Central Bolivia and the Salar de Uyuni

BOLIVIA | Monday, 19 June 2006 | Views [5179]

On the Salar de Uyuni

On the Salar de Uyuni

We have had a busy couple of weeks traveling around the central area of Bolivia. From La Paz we went to the city of Potosi, at 4000 meters the highest city of its size in the world, bright and cool most of the time. A couple of hundred years it was the richest town in the world, its wealth based on the fabulously rich silver mines in the mountain that overlooks the town. It is now full of wonderful old churches and for some reason, lawyers. The main reason travelers come here is to do a mine tour, as the mountain is still worked, a very unique experience. A fuller description of what its like can be found at,

http://grahamwilliams-traveller.blogspot.com

From Potosi we went to Sucre, for historical reasons the capital of Bolivia even though it is a small town. This is a beautiful place, lower, so much warmer and filled with grand white buildings and palm trees - like arriving in the South of France. As the Supreme Court is here, it s another place packed with lawyers. On the outskirts of the town is a quarry with the largest collection of Dinosaur tracks in the world, about 3000 dinos walked across the bed of lake and their footprints are now preserved on the quarry face and many of them had very big feet.

From Sucre we went back to Potosi and then on through some very wild country to Uyuni, a town founded at a railway junction and on the edge of one the most spectacular landscapes on earth.

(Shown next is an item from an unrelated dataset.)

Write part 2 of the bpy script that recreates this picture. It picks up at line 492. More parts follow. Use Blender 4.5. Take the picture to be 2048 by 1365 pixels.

Uyuni is a cold, bleak place but filled with tourists who come here to visit the Salar de Uyuni, at 10,500 kmsq, the largest salt flats in the world, an expanse of white. The trip takes three days and is done in a Land Cruiser. From the salt flats the tour takes you to a wilderness of Volcanoes, lakes, geysers and boiling mud. We were lucky to have a great guide and driver, Javier and his wife Liset, who was the cook. She managed to put together some imaginative meals in very basic conditions and they always had the kettle on, even serving up tea at 5 o clock in the morning.  We also had some nice traveling companions including a Bulgarian film maker, a lovely young Irish couple and a girl taking time out from her job in the Diplomatic Service. The trip is a tough one as the facilities and roads are very primitive and environment harsh. In daytime the sun is bright and warm but at night the temperatures drop to well below freezing and on the second night we were sleeping at almost 5000 meters high. At night, the stars were unbelievable, we never see the Milky Way like this in the Northern Hemisphere.

Despite the discomforts the trip was fantastic, wonderful views of lakes covered in Flamingos, a smoking volcano and the great white expanse of the Salt Flats. Only a few animals live here but we saw herds of Vicunas (a primitive form of llama), Vizcachas (a giant rabbit) and an Andean Fox. We even had a chance to have a dip in a thermal pool which we did very early in the morning when it was still well below freezing. You had to be brave to get into your swimming kit but once in it was a lovely 30 C, Liset had the tea ready for when we got out. Overall it was a sensational trip.

We are now back in La Paz and preparing to leave the mountains to head to the North East of Bolivia and the Amazon Jungle, and from there into Brazil.